Four months ago, gun owners believed their world was about to close in around them, but today, polling by both Rasmussen and USA Today suggests that support for stronger gun control laws has waned considerably.
Last week’s vote on background checks and other anti-gun legislation that proved to be an embarrassment for President Barack Obama was not the final nail in the gun prohibition lobby’s coffin, but it did demonstrate that reason is returning where emotion had been busy.
USA Today even quoted Stuart Rothenberg, editor and publisher of the non-partisan Rothenberg Political Report, who stated, "So much of the support for gun control is emotional, following the Newtown tragedy.”
This is not likely to blunt plans for the recently-formed Washington Alliance for Gun Responsibility (WAGR) to run an anti-gun initiative in 2014. This column participated in a discussion last week which will air sometime later on guns and gun rights. One of the other participants was Tina Podlodowski, one of the WAGR leaders.

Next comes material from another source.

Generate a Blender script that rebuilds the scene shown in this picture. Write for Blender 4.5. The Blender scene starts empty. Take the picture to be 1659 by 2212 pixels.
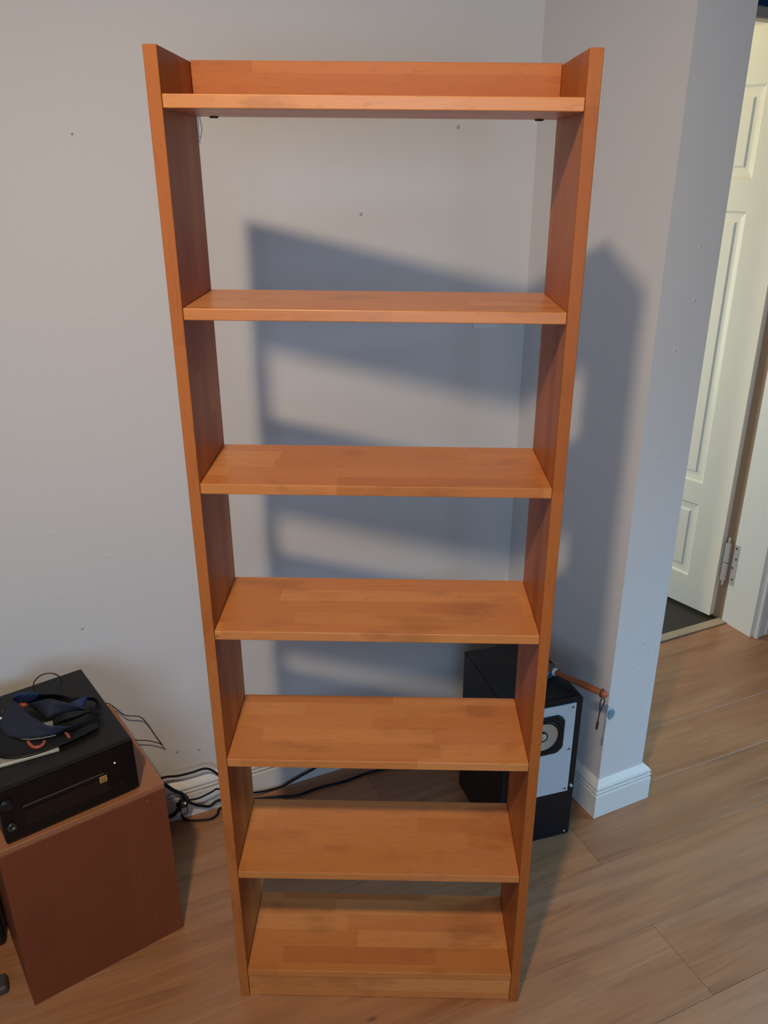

The new polling results were not available then, having only been released Monday morning, but it probably will not discourage the gun control crowd. Both polls said that less than half of those surveyed – 49 percent in both surveys, coincidentally – now support tougher gun laws.
Still, the USA Today poll found only 45 percent opposition to tougher federal gun laws, so the antis still hold a statistical edge. But as the newspaper noted, in early April, NBC and the Wall Street Journal sponsored a survey that revealed 55 percent of the people favored a stricter gun law, but that was down from 61 percent in February.